TO BE DONE
Your task is to transcribe all of the data below exactly, omitting the images.

SOURCE DATA
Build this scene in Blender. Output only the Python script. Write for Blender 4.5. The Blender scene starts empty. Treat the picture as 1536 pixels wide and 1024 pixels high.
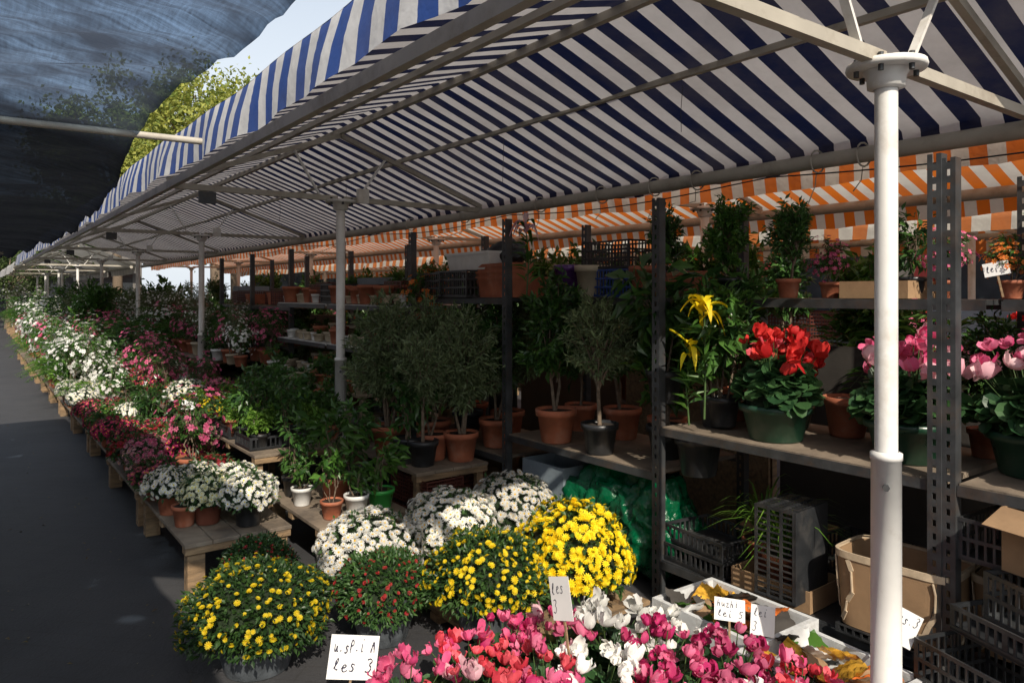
import bpy, math, random
import numpy as np
from mathutils import Vector, Matrix
rng=np.random.default_rng(7); random.seed(7)
SC=bpy.context.scene
# ------------------------------------------------------------------ mesh builder
class MB:
    def __init__(s): s.V=[];s.F=[];s.n=0
    def add(s,v,f,mat=0,smooth=False):
        v=np.asarray(v,float).reshape(-1,3)
        if isinstance(f,np.ndarray): g=[f]
        else:
            d={}
            for q in f: d.setdefault(len(q),[]).append(q)
            g=[np.array(x) for x in d.values()]
        s.V.append(v)
        for x in g: s.F.append((x+s.n,mat,smooth))
        s.n+=len(v)
    def mesh(s,name,mats):
        me=bpy.data.meshes.new(name)
        V=np.concatenate(s.V)
        me.vertices.add(len(V)); me.vertices.foreach_set('co',V.astype(np.float32).ravel())
        loops=np.concatenate([f.ravel() for f,_,_ in s.F]).astype(np.int32)
        tot=np.concatenate([np.full(len(f),f.shape[1]) for f,_,_ in s.F]).astype(np.int32)
        st=np.concatenate([[0],np.cumsum(tot)[:-1]]).astype(np.int32)
        mi=np.concatenate([np.full(len(f),m) for f,m,_ in s.F]).astype(np.int32)
        sm=np.concatenate([np.full(len(f),b) for f,_,b in s.F]).astype(bool)
        me.loops.add(len(loops)); me.loops.foreach_set('vertex_index',loops)
        me.polygons.add(len(tot)); me.polygons.foreach_set('loop_start',st)
        me.polygons.foreach_set('material_index',mi); me.polygons.foreach_set('use_smooth',sm)
        for m in mats: me.materials.append(m)
        me.update(calc_edges=True); me.validate()
        return me
def place(me,name,loc=(0,0,0),rz=0,sc=1,rx=0,ry=0,parent=None):
    o=bpy.data.objects.new(name,me); SC.collection.objects.link(o)
    o.location=loc; o.rotation_euler=(rx,ry,rz)
    o.scale=(sc,sc,sc) if not hasattr(sc,'__len__') else sc
    if parent: o.parent=parent
    return o
def obj(mb,name,mats,loc=(0,0,0),rz=0,bevel=0,**k):
    o=place(mb.mesh(name,mats),name,loc,rz,**k)
    if bevel:
        b=o.modifiers.new('b','BEVEL'); b.width=bevel; b.segments=2; b.limit_method='ANGLE'
    return o
def nrm(v): return v/np.maximum(np.linalg.norm(v,axis=-1,keepdims=True),1e-9)
def frames(d,up):
    y=nrm(d); x=nrm(np.cross(y,up)); z=np.cross(x,y); return np.stack([x,y,z],-1)
def frames_z(n):
    r=nrm(rng.normal(size=n.shape)); z=nrm(n); x=nrm(np.cross(r,z)); y=np.cross(z,x); return np.stack([x,y,z],-1)
def inst(mb,T,F,P,R,S,mat,smooth=False):
    T=np.asarray(T,float);F=np.asarray(F);N=len(P)
    S=np.asarray(S,float)
    if S.ndim==1: S=np.repeat(S[:,None],3,1)
    v=np.einsum('kij,knj->kni',R,T[None]*S[:,None,:])+P[:,None]
    f=(F[None]+(np.arange(N)*len(T))[:,None,None]).reshape(-1,F.shape[1])
    mb.add(v.reshape(-1,3),f,mat,smooth)
def box(mb,c,s,mat=0,rz=0):
    x,y,z=[a/2 for a in s]
    v=np.array([[-x,-y,-z],[x,-y,-z],[x,y,-z],[-x,y,-z],[-x,-y,z],[x,-y,z],[x,y,z],[-x,y,z]])
    if rz:
        c_,s_=math.cos(rz),math.sin(rz); v=v@np.array([[c_,s_,0],[-s_,c_,0],[0,0,1]])
    mb.add(v+np.array(c),[(0,3,2,1),(4,5,6,7),(0,1,5,4),(1,2,6,5),(2,3,7,6),(3,0,4,7)],mat)
def lathe(mb,prof,seg=24,mat=0,c=(0,0,0),smooth=True,ruf=0,nr=9):
    a=np.linspace(0,2*math.pi,seg,endpoint=False); V=[]
    for i,(r,z) in enumerate(prof):
        rr=r*(1+(ruf*np.sin(a*nr+i*.3)*(z/prof[-1][1] if prof[-1][1] else 0) if ruf else 0))
        V.append(np.stack([rr*np.cos(a),rr*np.sin(a),np.full(seg,z)],-1))
    V=np.concatenate(V)+np.array(c); F=[]
    for i in range(len(prof)-1):
        for j in range(seg):
            k=(j+1)%seg; F.append((i*seg+j,i*seg+k,(i+1)*seg+k,(i+1)*seg+j))
    mb.add(V,np.array(F),mat,smooth)
def tube(mb,pts,rad,seg=8,mat=0,cap=True,smooth=True):
    pts=np.asarray(pts,float);n=len(pts)
    if not hasattr(rad,'__len__'): rad=[rad]*n
    a=np.linspace(0,2*math.pi,seg,endpoint=False);V=[]
    for i in range(n):
        d=pts[min(i+1,n-1)]-pts[max(i-1,0)]; d=d/max(np.linalg.norm(d),1e-9)
        u=np.array([0,0,1.]) if abs(d[2])<.9 else np.array([1.,0,0])
        x=np.cross(d,u);x/=np.linalg.norm(x);y=np.cross(x,d)
        V.append(pts[i]+rad[i]*(np.cos(a)[:,None]*x+np.sin(a)[:,None]*y))
    F=[(i*seg+j,(i+1)*seg+j,(i+1)*seg+(j+1)%seg,i*seg+(j+1)%seg) for i in range(n-1) for j in range(seg)]
    mb.add(np.concatenate(V),np.array(F),mat,smooth)
    if cap:
        mb.add(V[0],[tuple(range(seg))],mat); mb.add(V[-1],[tuple(range(seg))[::-1]],mat)
def sqtube(mb,p0,p1,w,h,mat=0):
    p0=np.array(p0,float);p1=np.array(p1,float);d=p1-p0;d/=np.linalg.norm(d)
    u=np.array([0,0,1.]) if abs(d[2])<.95 else np.array([1.,0,0])
    x=np.cross(d,u);x/=np.linalg.norm(x);y=np.cross(x,d)
    V=[];
    for p in (p0,p1):
        for a,b in ((-1,-1),(1,-1),(1,1),(-1,1)): V.append(p+x*a*w/2+y*b*h/2)
    mb.add(V,[(0,1,2,3),(7,6,5,4),(0,4,5,1),(1,5,6,2),(2,6,7,3),(3,7,4,0)],mat)
# ------------------------------------------------------------------ materials
def newmat(name):
    m=bpy.data.materials.new(name); m.use_nodes=True; nt=m.node_tree
    for n in list(nt.nodes): nt.nodes.remove(n)
    out=nt.nodes.new('ShaderNodeOutputMaterial'); return m,nt,out
def N(nt,t,**k):
    n=nt.nodes.new(t)
    for a,b in k.items(): setattr(n,a,b)
    return n
def mix(nt,fac,a,b,bt='MIX'):
    n=N(nt,'ShaderNodeMix',data_type='RGBA',blend_type=bt)
    for s,v in ((n.inputs[0],fac),(n.inputs[6],a),(n.inputs[7],b)):
        if hasattr(v,'is_linked') or hasattr(v,'links'): nt.links.new(v,s)
        elif isinstance(v,(int,float)): s.default_value=v
        else: s.default_value=(*v,1)
    return n.outputs[2]
def math_(nt,op,a,b=0.5):
    n=N(nt,'ShaderNodeMath',operation=op)
    for s,v in ((n.inputs[0],a),(n.inputs[1],b)):
        if hasattr(v,'links'): nt.links.new(v,s)
        else: s.default_value=v
    return n.outputs[0]
def noise(nt,vec,scale,detail=4,rough=.6):
    n=N(nt,'ShaderNodeTexNoise'); n.inputs['Scale'].default_value=scale; n.inputs['Detail'].default_value=detail
    n.inputs['Roughness'].default_value=rough
    if vec is not None: nt.links.new(vec,n.inputs['Vector'])
    return n.outputs['Fac']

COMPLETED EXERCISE
Build this scene in Blender. Output only the Python script. Write for Blender 4.5. The Blender scene starts empty. Treat the picture as 1536 pixels wide and 1024 pixels high.
import bpy, math, random
import numpy as np
from mathutils import Vector, Matrix
rng=np.random.default_rng(7); random.seed(7)
SC=bpy.context.scene
# ------------------------------------------------------------------ mesh builder
class MB:
    def __init__(s): s.V=[];s.F=[];s.n=0
    def add(s,v,f,mat=0,smooth=False):
        v=np.asarray(v,float).reshape(-1,3)
        if isinstance(f,np.ndarray): g=[f]
        else:
            d={}
            for q in f: d.setdefault(len(q),[]).append(q)
            g=[np.array(x) for x in d.values()]
        s.V.append(v)
        for x in g: s.F.append((x+s.n,mat,smooth))
        s.n+=len(v)
    def mesh(s,name,mats):
        me=bpy.data.meshes.new(name)
        V=np.concatenate(s.V)
        me.vertices.add(len(V)); me.vertices.foreach_set('co',V.astype(np.float32).ravel())
        loops=np.concatenate([f.ravel() for f,_,_ in s.F]).astype(np.int32)
        tot=np.concatenate([np.full(len(f),f.shape[1]) for f,_,_ in s.F]).astype(np.int32)
        st=np.concatenate([[0],np.cumsum(tot)[:-1]]).astype(np.int32)
        mi=np.concatenate([np.full(len(f),m) for f,m,_ in s.F]).astype(np.int32)
        sm=np.concatenate([np.full(len(f),b) for f,_,b in s.F]).astype(bool)
        me.loops.add(len(loops)); me.loops.foreach_set('vertex_index',loops)
        me.polygons.add(len(tot)); me.polygons.foreach_set('loop_start',st)
        me.polygons.foreach_set('material_index',mi); me.polygons.foreach_set('use_smooth',sm)
        for m in mats: me.materials.append(m)
        me.update(calc_edges=True); me.validate()
        return me
def place(me,name,loc=(0,0,0),rz=0,sc=1,rx=0,ry=0,parent=None):
    o=bpy.data.objects.new(name,me); SC.collection.objects.link(o)
    o.location=loc; o.rotation_euler=(rx,ry,rz)
    o.scale=(sc,sc,sc) if not hasattr(sc,'__len__') else sc
    if parent: o.parent=parent
    return o
def obj(mb,name,mats,loc=(0,0,0),rz=0,bevel=0,**k):
    o=place(mb.mesh(name,mats),name,loc,rz,**k)
    if bevel:
        b=o.modifiers.new('b','BEVEL'); b.width=bevel; b.segments=2; b.limit_method='ANGLE'
    return o
def nrm(v): return v/np.maximum(np.linalg.norm(v,axis=-1,keepdims=True),1e-9)
def frames(d,up):
    y=nrm(d); x=nrm(np.cross(y,up)); z=np.cross(x,y); return np.stack([x,y,z],-1)
def frames_z(n):
    r=nrm(rng.normal(size=n.shape)); z=nrm(n); x=nrm(np.cross(r,z)); y=np.cross(z,x); return np.stack([x,y,z],-1)
def inst(mb,T,F,P,R,S,mat,smooth=False):
    T=np.asarray(T,float);F=np.asarray(F);N=len(P)
    S=np.asarray(S,float)
    if S.ndim==1: S=np.repeat(S[:,None],3,1)
    v=np.einsum('kij,knj->kni',R,T[None]*S[:,None,:])+P[:,None]
    f=(F[None]+(np.arange(N)*len(T))[:,None,None]).reshape(-1,F.shape[1])
    mb.add(v.reshape(-1,3),f,mat,smooth)
def box(mb,c,s,mat=0,rz=0):
    x,y,z=[a/2 for a in s]
    v=np.array([[-x,-y,-z],[x,-y,-z],[x,y,-z],[-x,y,-z],[-x,-y,z],[x,-y,z],[x,y,z],[-x,y,z]])
    if rz:
        c_,s_=math.cos(rz),math.sin(rz); v=v@np.array([[c_,s_,0],[-s_,c_,0],[0,0,1]])
    mb.add(v+np.array(c),[(0,3,2,1),(4,5,6,7),(0,1,5,4),(1,2,6,5),(2,3,7,6),(3,0,4,7)],mat)
def lathe(mb,prof,seg=24,mat=0,c=(0,0,0),smooth=True,ruf=0,nr=9):
    a=np.linspace(0,2*math.pi,seg,endpoint=False); V=[]
    for i,(r,z) in enumerate(prof):
        rr=r*(1+(ruf*np.sin(a*nr+i*.3)*(z/prof[-1][1] if prof[-1][1] else 0) if ruf else 0))
        V.append(np.stack([rr*np.cos(a),rr*np.sin(a),np.full(seg,z)],-1))
    V=np.concatenate(V)+np.array(c); F=[]
    for i in range(len(prof)-1):
        for j in range(seg):
            k=(j+1)%seg; F.append((i*seg+j,i*seg+k,(i+1)*seg+k,(i+1)*seg+j))
    mb.add(V,np.array(F),mat,smooth)
def tube(mb,pts,rad,seg=8,mat=0,cap=True,smooth=True):
    pts=np.asarray(pts,float);n=len(pts)
    if not hasattr(rad,'__len__'): rad=[rad]*n
    a=np.linspace(0,2*math.pi,seg,endpoint=False);V=[]
    for i in range(n):
        d=pts[min(i+1,n-1)]-pts[max(i-1,0)]; d=d/max(np.linalg.norm(d),1e-9)
        u=np.array([0,0,1.]) if abs(d[2])<.9 else np.array([1.,0,0])
        x=np.cross(d,u);x/=np.linalg.norm(x);y=np.cross(x,d)
        V.append(pts[i]+rad[i]*(np.cos(a)[:,None]*x+np.sin(a)[:,None]*y))
    F=[(i*seg+j,(i+1)*seg+j,(i+1)*seg+(j+1)%seg,i*seg+(j+1)%seg) for i in range(n-1) for j in range(seg)]
    mb.add(np.concatenate(V),np.array(F),mat,smooth)
    if cap:
        mb.add(V[0],[tuple(range(seg))],mat); mb.add(V[-1],[tuple(range(seg))[::-1]],mat)
def sqtube(mb,p0,p1,w,h,mat=0):
    p0=np.array(p0,float);p1=np.array(p1,float);d=p1-p0;d/=np.linalg.norm(d)
    u=np.array([0,0,1.]) if abs(d[2])<.95 else np.array([1.,0,0])
    x=np.cross(d,u);x/=np.linalg.norm(x);y=np.cross(x,d)
    V=[];
    for p in (p0,p1):
        for a,b in ((-1,-1),(1,-1),(1,1),(-1,1)): V.append(p+x*a*w/2+y*b*h/2)
    mb.add(V,[(0,1,2,3),(7,6,5,4),(0,4,5,1),(1,5,6,2),(2,6,7,3),(3,7,4,0)],mat)
# ------------------------------------------------------------------ materials
def newmat(name):
    m=bpy.data.materials.new(name); m.use_nodes=True; nt=m.node_tree
    for n in list(nt.nodes): nt.nodes.remove(n)
    out=nt.nodes.new('ShaderNodeOutputMaterial'); return m,nt,out
def N(nt,t,**k):
    n=nt.nodes.new(t)
    for a,b in k.items(): setattr(n,a,b)
    return n
def mix(nt,fac,a,b,bt='MIX'):
    n=N(nt,'ShaderNodeMix',data_type='RGBA',blend_type=bt)
    for s,v in ((n.inputs[0],fac),(n.inputs[6],a),(n.inputs[7],b)):
        if hasattr(v,'is_linked') or hasattr(v,'links'): nt.links.new(v,s)
        elif isinstance(v,(int,float)): s.default_value=v
        else: s.default_value=(*v,1)
    return n.outputs[2]
def math_(nt,op,a,b=0.5):
    n=N(nt,'ShaderNodeMath',operation=op)
    for s,v in ((n.inputs[0],a),(n.inputs[1],b)):
        if hasattr(v,'links'): nt.links.new(v,s)
        else: s.default_value=v
    return n.outputs[0]
def noise(nt,vec,scale,detail=4,rough=.6):
    n=N(nt,'ShaderNodeTexNoise'); n.inputs['Scale'].default_value=scale; n.inputs['Detail'].default_value=detail
    n.inputs['Roughness'].default_value=rough
    if vec is not None: nt.links.new(vec,n.inputs['Vector'])
    return n.outputs['Fac']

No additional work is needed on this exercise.